Today the New York Times, and quite a few other papers, picked up on reports published yesterday in Science that suggest “almost all biofuels used today cause more greenhouse gas emissions than conventional fuels.” The Times did sneak “today” into that first sentence, but, all in all, the coverage took an incredibly short view on renewable fuels.
Judging renewable fuels on a snapshot of what they’re capable of now is like judging aviation based on the Wright brothers’ flyer. Within 65 years, we’d broken the sound barrier and landed on the moon. In the last five years alone, we’ve been able to increase switchgrass yields by 50 percent. Everyday, less and less land can be used for more and more fuel, promising to reduce the carbon footprint dramatically. In less than a decade, it is highly likely that converting that grass to fuel will become economically viable and therefore widespread. Similar technology could be used to produce fuel from waste like yard clippings, brush, animal fats, scrap paper, algae, and sawdust — all of which requires no additional land use. And that’s only the tip of the iceberg. Up to this point minimal resources have been devoted to research.

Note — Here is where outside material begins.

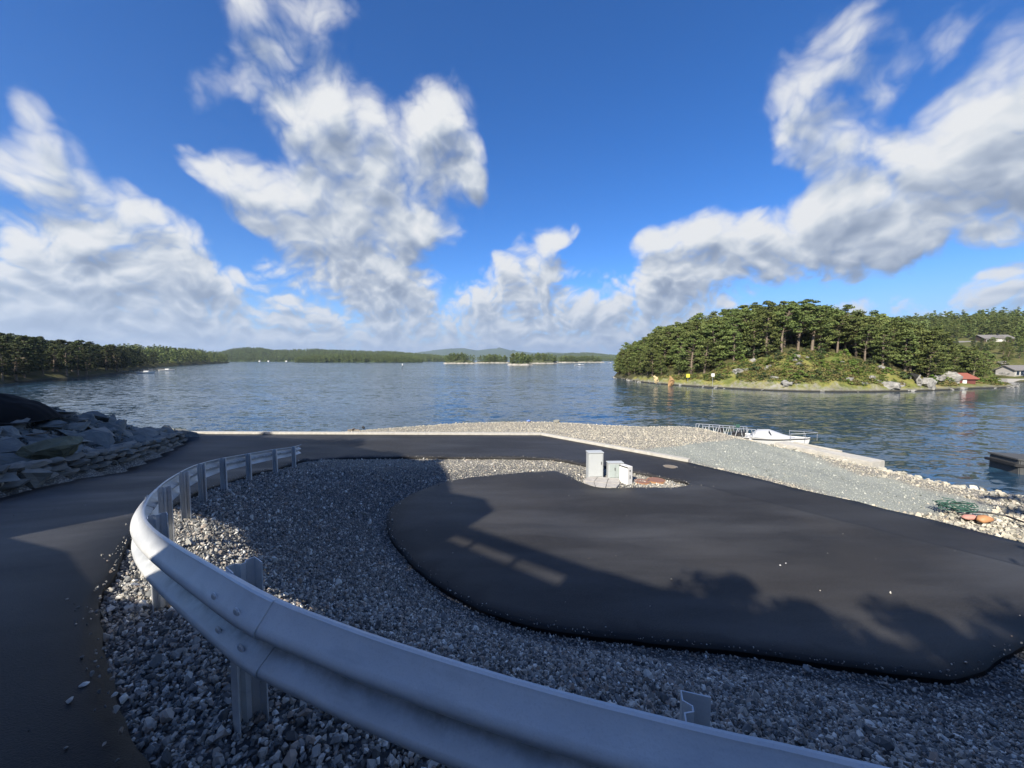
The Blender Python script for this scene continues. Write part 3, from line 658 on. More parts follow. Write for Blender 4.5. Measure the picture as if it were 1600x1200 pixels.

Unfortunately, narrowly crafted coverage of scientific articles threatens to keep it that way by not giving the public the complete story on renewable fuels, which endangers the political consensus necessary to maintain and increase funding to innovative technologies.
In addition, the future promises the ability to better use abandoned agricultural land to grow fuel crops, which a second study published in Science yesterday (and not covered in the Times) has said would offer “immediate and sustained [greenhouse gas] advantages.”
The simple matter is that second generation renewable fuels, along with increased efficiency, better urban planning and increased mass transit, hold tremendous promise for sating the world’s ballooning demand for fuel, for which there appears to be no other viable solution. And, clearly you can’t have a second generation without the first.